Faded Relations

A fading swimming pool set amidst flourishing foliage. A fish-topped fountain, now inhaling musky air. A lone chair, overlooking a dried aquatic hotelscape. These are a few of the many objects contained in Jeff Brouws’ “Famoso Inn (with swimming pool),” in which the San Francisco photographer’s anthropological exploration of bleak aesthetics interrogates the origin, decay, and memorial space of industrial modernity.

Yet, the static moment musters not just collapsing markets, but caressing entities, each translating its enmeshed ecology into its own unique terms. Decay, capital, and bleakness are, themselves, implicated as conceptual objects in the frame, recorded as finite beings in a contingent material array. Here, we see a set of objectal powers unfurled before the human gaze, such as earth toned saturation and blue-hued siding soiled by brusquely textured debris. At the same time, we are exposed to the inadequacy of our own perception in representing the hyperpluralized being of Others, both human and nonhuman, that are constantly animating their own relational architectonics and spatiotemporality, encountering the sublime horror of uncertainty with each burst and retreat.
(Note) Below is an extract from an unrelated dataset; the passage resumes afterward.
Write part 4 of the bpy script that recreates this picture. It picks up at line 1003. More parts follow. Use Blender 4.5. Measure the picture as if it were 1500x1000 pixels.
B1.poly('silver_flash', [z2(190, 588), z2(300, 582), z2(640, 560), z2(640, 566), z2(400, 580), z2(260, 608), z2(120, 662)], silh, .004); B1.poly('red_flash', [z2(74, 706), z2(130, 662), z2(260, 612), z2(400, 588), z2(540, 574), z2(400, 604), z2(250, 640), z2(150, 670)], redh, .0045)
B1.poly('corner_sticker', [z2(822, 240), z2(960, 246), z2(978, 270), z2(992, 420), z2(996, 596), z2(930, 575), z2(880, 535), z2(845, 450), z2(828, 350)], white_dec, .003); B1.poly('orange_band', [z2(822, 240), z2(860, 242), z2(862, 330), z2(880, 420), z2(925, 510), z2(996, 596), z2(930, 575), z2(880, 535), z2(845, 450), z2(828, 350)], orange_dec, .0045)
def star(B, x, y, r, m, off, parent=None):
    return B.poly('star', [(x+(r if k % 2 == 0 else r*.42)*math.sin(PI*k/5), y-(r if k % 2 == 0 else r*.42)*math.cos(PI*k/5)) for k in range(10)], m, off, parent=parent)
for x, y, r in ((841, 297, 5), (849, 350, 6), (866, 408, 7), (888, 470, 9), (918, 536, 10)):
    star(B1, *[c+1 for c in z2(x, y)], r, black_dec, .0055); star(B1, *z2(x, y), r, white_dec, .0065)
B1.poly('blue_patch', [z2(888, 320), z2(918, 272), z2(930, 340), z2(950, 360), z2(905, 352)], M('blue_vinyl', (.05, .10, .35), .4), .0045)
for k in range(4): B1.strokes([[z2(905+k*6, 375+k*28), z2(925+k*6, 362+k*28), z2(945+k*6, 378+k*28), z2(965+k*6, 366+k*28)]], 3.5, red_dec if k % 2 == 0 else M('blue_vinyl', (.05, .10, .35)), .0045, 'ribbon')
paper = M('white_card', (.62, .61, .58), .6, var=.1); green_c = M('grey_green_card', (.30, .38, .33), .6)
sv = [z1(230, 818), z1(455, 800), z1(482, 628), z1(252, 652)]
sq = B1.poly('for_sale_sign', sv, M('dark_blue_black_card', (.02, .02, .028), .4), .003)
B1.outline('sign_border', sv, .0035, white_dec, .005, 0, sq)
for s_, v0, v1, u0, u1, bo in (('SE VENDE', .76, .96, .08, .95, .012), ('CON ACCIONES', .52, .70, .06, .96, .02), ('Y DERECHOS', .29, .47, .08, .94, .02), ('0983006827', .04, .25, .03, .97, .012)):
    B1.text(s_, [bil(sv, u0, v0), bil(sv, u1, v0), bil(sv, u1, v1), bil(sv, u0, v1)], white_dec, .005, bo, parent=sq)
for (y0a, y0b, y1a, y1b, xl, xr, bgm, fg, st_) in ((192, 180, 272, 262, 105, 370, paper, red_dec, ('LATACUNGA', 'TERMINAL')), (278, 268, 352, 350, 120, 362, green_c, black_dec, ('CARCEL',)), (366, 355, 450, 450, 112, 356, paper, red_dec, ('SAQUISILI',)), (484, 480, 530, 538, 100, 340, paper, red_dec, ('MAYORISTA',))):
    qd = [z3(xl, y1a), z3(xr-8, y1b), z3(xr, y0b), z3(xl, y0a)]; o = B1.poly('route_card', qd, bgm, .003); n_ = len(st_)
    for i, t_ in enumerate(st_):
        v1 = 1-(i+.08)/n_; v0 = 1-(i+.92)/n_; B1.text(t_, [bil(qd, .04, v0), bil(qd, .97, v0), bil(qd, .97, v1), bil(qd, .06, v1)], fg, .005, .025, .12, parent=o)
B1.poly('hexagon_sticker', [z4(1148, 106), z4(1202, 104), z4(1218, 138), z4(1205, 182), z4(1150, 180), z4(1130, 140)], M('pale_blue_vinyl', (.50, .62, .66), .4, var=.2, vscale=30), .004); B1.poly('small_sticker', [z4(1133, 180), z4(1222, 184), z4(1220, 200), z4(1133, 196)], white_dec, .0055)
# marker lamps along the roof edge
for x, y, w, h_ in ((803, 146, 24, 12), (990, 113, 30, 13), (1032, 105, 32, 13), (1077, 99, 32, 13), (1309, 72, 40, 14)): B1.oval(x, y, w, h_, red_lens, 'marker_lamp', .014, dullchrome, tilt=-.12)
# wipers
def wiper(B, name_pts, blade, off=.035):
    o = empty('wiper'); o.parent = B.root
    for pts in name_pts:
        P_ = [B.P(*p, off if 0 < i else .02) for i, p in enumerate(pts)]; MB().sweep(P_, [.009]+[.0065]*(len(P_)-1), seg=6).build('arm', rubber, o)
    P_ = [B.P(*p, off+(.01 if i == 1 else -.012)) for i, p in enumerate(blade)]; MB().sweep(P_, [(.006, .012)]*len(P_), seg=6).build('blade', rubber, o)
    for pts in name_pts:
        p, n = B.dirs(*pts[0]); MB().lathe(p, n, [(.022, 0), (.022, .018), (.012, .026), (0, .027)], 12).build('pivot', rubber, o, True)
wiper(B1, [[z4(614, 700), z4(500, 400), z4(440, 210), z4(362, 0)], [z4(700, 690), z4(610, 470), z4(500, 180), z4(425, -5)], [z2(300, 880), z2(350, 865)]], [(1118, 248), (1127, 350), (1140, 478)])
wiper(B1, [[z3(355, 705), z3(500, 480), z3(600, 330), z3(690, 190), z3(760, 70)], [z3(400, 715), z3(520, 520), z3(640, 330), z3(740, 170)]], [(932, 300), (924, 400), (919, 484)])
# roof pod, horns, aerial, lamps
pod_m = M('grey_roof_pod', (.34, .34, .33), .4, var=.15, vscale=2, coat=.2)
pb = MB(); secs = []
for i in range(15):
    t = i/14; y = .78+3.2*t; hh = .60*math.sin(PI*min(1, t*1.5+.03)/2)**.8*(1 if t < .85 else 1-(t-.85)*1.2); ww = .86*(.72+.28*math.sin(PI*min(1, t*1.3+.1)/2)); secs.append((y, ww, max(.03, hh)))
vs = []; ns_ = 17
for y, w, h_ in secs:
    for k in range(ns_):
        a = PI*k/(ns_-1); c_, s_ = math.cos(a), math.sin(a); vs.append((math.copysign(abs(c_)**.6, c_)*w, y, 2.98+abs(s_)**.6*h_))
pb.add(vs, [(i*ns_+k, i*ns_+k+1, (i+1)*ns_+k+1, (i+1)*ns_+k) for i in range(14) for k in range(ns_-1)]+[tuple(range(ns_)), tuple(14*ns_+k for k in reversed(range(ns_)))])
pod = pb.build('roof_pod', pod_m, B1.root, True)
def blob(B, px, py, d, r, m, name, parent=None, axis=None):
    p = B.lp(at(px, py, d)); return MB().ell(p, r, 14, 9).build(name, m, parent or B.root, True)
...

If this is an image of the deindustrialization in which Donald Trump’s ascension is so heavily ingrained, then it also an encounter with the uncanny core of automation: humanism is the remainder in need of elimination for capital to accelerate. There is no labor; there is only occupation. There is no wealth; there is only finance. There is no code instructing our capacity to resist; there is only the urgent call to resist as a mode of existence and with a fierce belief that an alternative politics is in desperate need of emancipation.